Une télévision qui veut donner à réfléchir
Les initiateurs du projet s’inscrivent dans une représentation de la fiction participative comme innovante, pédagogique, enrichissante. Les rédacteurs interviewés disent tous avoir constaté que le projet a impulsé une envie de se surpasser chez les participants : chaque article rendu était mieux écrit, mieux ficelé que le précédent.
La tension entre les intentions, très ambitieuses, et les réalisations, limitées, est pourtant manifeste. Chacun de ceux que nous avons interrogés est à la fois satisfait et riche de propositions pour progresser. Ce qui révèle bien une relative frustration à l’égard de réalisation seulement partiellement abouties. Selon Adèle P., journaliste de la rédaction et Alban B., Community manager d’Anarchy, cette dernière a pâti de ne pas bénéficier d’un budget plus grand ; mais elle aura prouvé que la réalisation de la fiction participative télévisuelle est possible, surtout si la réalisation peut gagner une marge temporelle pour être peaufinée. Selon Antonin Lhotte, il aurait peut-être fallu réaliser un programme de fiction en direct à l’antenne, sous la forme d’un journal télévisé d’Anarchy, en live, vraiment synchronisé avec les informations que les joueurs donnaient sur le site web.
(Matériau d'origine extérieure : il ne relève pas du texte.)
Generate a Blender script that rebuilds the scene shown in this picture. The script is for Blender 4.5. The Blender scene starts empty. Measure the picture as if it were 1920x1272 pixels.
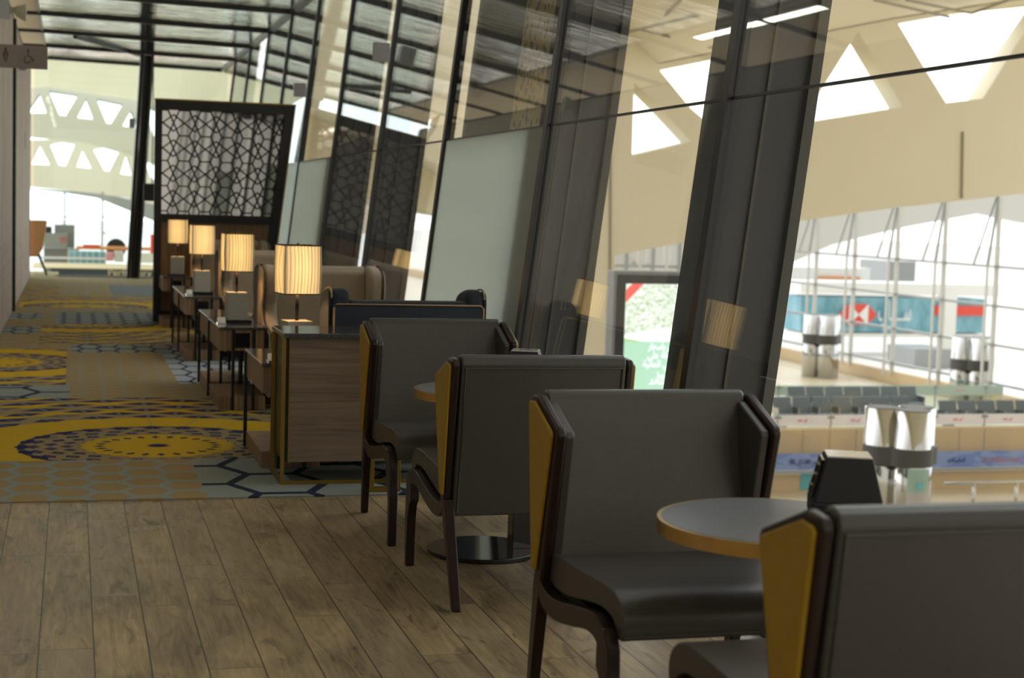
import bpy, bmesh, math, random
from math import sin, cos, pi, radians, atan2, sqrt, tan
from mathutils import Vector, Matrix
random.seed(7)
SC = bpy.context.scene
COL = SC.collection
# ------------------------------------------------------------------ camera
FPX, CX, CY, EYE = 2950.0, 960.0, 636.0, 1.55
PITCH, YAW, ROLL = 0.0825687, 0.2742219, 0.030
_f = Vector((sin(YAW)*cos(PITCH), cos(YAW)*cos(PITCH), -sin(PITCH)))
_r = Vector((cos(YAW), -sin(YAW), 0)); _u = _r.cross(_f)
_r2 = _r*cos(ROLL)+_u*sin(ROLL); _u2 = -_r*sin(ROLL)+_u*cos(ROLL)
cd = bpy.data.cameras.new('camera'); cam = bpy.data.objects.new('camera', cd); COL.objects.link(cam)
cd.sensor_width = 36.0; cd.lens = FPX/1920*36.0; cd.clip_end = 900
m3 = Matrix((_r2, _u2, -_f)).transposed()
cam.matrix_world = Matrix.Translation((0, 0, EYE)) @ m3.to_4x4()
cd.dof.use_dof = True; cd.dof.focus_distance = 6.8; cd.dof.aperture_fstop = 3.4
SC.camera = cam
# ------------------------------------------------------------------ view + world
SC.view_settings.view_transform = 'Standard'; SC.view_settings.look = 'None'
SC.view_settings.gamma = 1.0; SC.view_settings.exposure = 0.15; SC.view_settings.use_curve_mapping = False
W = bpy.data.worlds.new('sky'); SC.world = W; W.use_nodes = True
wn, wl = W.node_tree.nodes, W.node_tree.links
for n in list(wn): wn.remove(n)
wo = wn.new('ShaderNodeOutputWorld'); wb = wn.new('ShaderNodeBackground')
wt = wn.new('ShaderNodeTexCoord'); ws = wn.new('ShaderNodeSeparateXYZ')
wr = wn.new('ShaderNodeValToRGB'); wm = wn.new('ShaderNodeMapRange')
wl.new(wt.outputs['Generated'], ws.inputs[0]); wl.new(ws.outputs['Y'], wm.inputs['Value'])
wm.inputs['From Min'].default_value = -1; wm.inputs['From Max'].default_value = 1
wl.new(wm.outputs[0], wr.inputs[0])
wr.color_ramp.elements[0].position = 0.30; wr.color_ramp.elements[0].color = (0.40, 0.375, 0.335, 1)
wr.color_ramp.elements[1].position = 0.62; wr.color_ramp.elements[1].color = (0.97, 0.99, 1.0, 1)
wl.new(wr.outputs[0], wb.inputs[0]); wb.inputs[1].default_value = 2.6
wl.new(wb.outputs[0], wo.inputs[0])

# ------------------------------------------------------------------ pixel rays (photo frame 1920x1272)
def ray(px, py): return _f + _r2*((px-CX)/FPX) - _u2*((py-CY)/FPX)
def onY(px, py, Y):
    d = ray(px, py); t = Y/d.y; return Vector((d.x*t, Y, EYE+d.z*t))
def onZ(px, py, z):
    d = ray(px, py); t = (z-EYE)/d.z; return Vector((d.x*t, d.y*t, z))

# ------------------------------------------------------------------ node maths
class N:
    """one material's node tree with small helpers; values are sockets or numbers"""
    def __init__(s, name):
        s.m = bpy.data.materials.new(name); s.m.use_nodes = True
        s.t = s.m.node_tree; s.n = s.t.nodes; s.l = s.t.links
        for x in list(s.n): s.n.remove(x)
        s.out = s.n.new('ShaderNodeOutputMaterial')
    def put(s, sock, v):
        if isinstance(v, bpy.types.NodeSocket): s.l.new(v, sock)
        elif isinstance(v, (tuple, list)) and len(v) == 3 and sock.type == 'RGBA': sock.default_value = (*v, 1)
        else: sock.default_value = v
    def op(s, o, a, b=0.0, c=None):
        x = s.n.new('ShaderNodeMath'); x.operation = o
        s.put(x.inputs[0], a); s.put(x.inputs[1], b)
        if c is not None: s.put(x.inputs[2], c)
        return x.outputs[0]
    def add(s, a, b): return s.op('ADD', a, b)
    def sub(s, a, b): return s.op('SUBTRACT', a, b)
    def mul(s, a, b): return s.op('MULTIPLY', a, b)
    def gt(s, a, b): return s.op('GREATER_THAN', a, b)
    def lt(s, a, b): return s.op('LESS_THAN', a, b)
    def band(s, v, a, b): return s.mul(s.gt(v, a), s.lt(v, b))
    def rect(s, x, y, x0, x1, y0, y1): return s.mul(s.band(x, x0, x1), s.band(y, y0, y1))
    def mix(s, f, a, b, mode='MIX'):
        x = s.n.new('ShaderNodeMix'); x.data_type = 'RGBA'; x.blend_type = mode
        s.put(x.inputs[0], f); s.put(x.inputs[6], a); s.put(x.inputs[7], b); return x.outputs[2]
    def obj(s):
        x = s.n.new('ShaderNodeTexCoord'); return x.outputs['Object']
    def xyz(s, v):
        x = s.n.new('ShaderNodeSeparateXYZ'); s.put(x.inputs[0], v); return x.outputs
    def vec(s, a, b, c):
        x = s.n.new('ShaderNodeCombineXYZ'); s.put(x.inputs[0], a); s.put(x.inputs[1], b); s.put(x.inputs[2], c); return x.outputs[0]
    def scl(s, v, sx, sy, sz):
        x = s.n.new('ShaderNodeMapping'); s.put(x.inputs[0], v); x.inputs['Scale'].default_value = (sx, sy, sz); return x.outputs[0]
    def noise(s, v, scale, detail=3.0, rough=.5, dist=0.0):
        x = s.n.new('ShaderNodeTexNoise'); s.put(x.inputs['Vector'], v); x.inputs['Scale'].default_value = scale
        x.inputs['Detail'].default_value = detail; x.inputs['Roughness'].default_value = rough; x.inputs['Distortion'].default_value = dist
        return x.outputs[0]
    def white(s, v):
        x = s.n.new('ShaderNodeTexWhiteNoise'); x.noise_dimensions = '3D'; s.put(x.inputs[0], v); return x.outputs[0]
    def ramp(s, f, stops):
        x = s.n.new('ShaderNodeValToRGB'); s.put(x.inputs[0], f); e = x.color_ramp.elements
        e[0].position, e[0].color = stops[0][0], (*stops[0][1], 1); e[1].position, e[1].color = stops[-1][0], (*stops[-1][1], 1)
        for p, c in stops[1:-1]:
            q = e.new(p); q.color = (*c, 1)
        return x.outputs[0]
    def bump(s, h, strength=.3, dist=.01):
        x = s.n.new('ShaderNodeBump'); s.put(x.inputs['Height'], h); x.inputs['Strength'].default_value = strength
        x.inputs['Distance'].default_value = dist; return x.outputs[0]
    def pr(s, col, rough=.5, metal=0.0, normal=None, emit=None, estr=0.0, spec=.5, coat=0.0, sheen=0.0):
        x = s.n.new('ShaderNodeBsdfPrincipled'); s.put(x.inputs['Base Color'], col); s.put(x.inputs['Roughness'], rough)
        s.put(x.inputs['Metallic'], metal); s.put(x.inputs['Specular IOR Level'], spec)
        if coat: x.inputs['Coat Weight'].default_value = coat; x.inputs['Coat Roughness'].default_value = .08
        if sheen: x.inputs['Sheen Weight'].default_value = sheen
        if normal is not None: s.l.new(normal, x.inputs['Normal'])
        if emit is not None: s.put(x.inputs['Emission Color'], emit); x.inputs['Emission Strength'].default_value = estr
        s.l.new(x.outputs[0], s.out.inputs[0]); return x
M = {}
def plain(name, col, rough=.5, metal=0.0, spec=.5, var=0.12, scale=30, bump=0.0, coat=0.0, sheen=0.0):
    n = N(name); o = n.obj(); f = n.noise(o, scale, 3)
    c = n.mix(f, tuple(k*(1-var) for k in col), tuple(min(1, k*(1+var)) for k in col))
    nm = n.bump(n.noise(o, scale*6, 2), bump, .002) if bump else None
    n.pr(c, rough, metal, nm, spec=spec, coat=coat, sheen=sheen); M[name] = n.m; return n.m
def glow(name, col, st):
    n = N(name); o = n.obj(); f = n.noise(o, 4, 2); c = n.mix(f, col, tuple(min(1, k*1.06) for k in col))
    n.pr((.05, .05, .05), .5, 0, emit=c, estr=st); M[name] = n.m; return n.m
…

L’objectif revendiqué, c’est une télévision plus intelligente, qui pousserait les spectateurs et participants à développer leurs connaissances et talents. Le jeu favoriserait l’apprentissage. Anarchy a poussé les participants à mener des recherches personnelles, à se renseigner, à s’intéresser à l’actualité. Roland R. insiste : « On peut être très contents de l’intérêt qu’on a suscité chez les joueurs et d’avoir amené un certain nombre de personnes sur des sujets qui ne leur sont pas du tout familiers : économie, frappe des monnaies, banques. Des sujets qui généralement en journalisme sont assez élitistes et qu’on a réussi à étendre, et ça c’est une vraie satisfaction ». Amener le public un peu plus loin qu’on ne l’a attrapé : « sinon on aurait fait un objet journalistique construit par des auteurs uniquement », conclut Clémence L.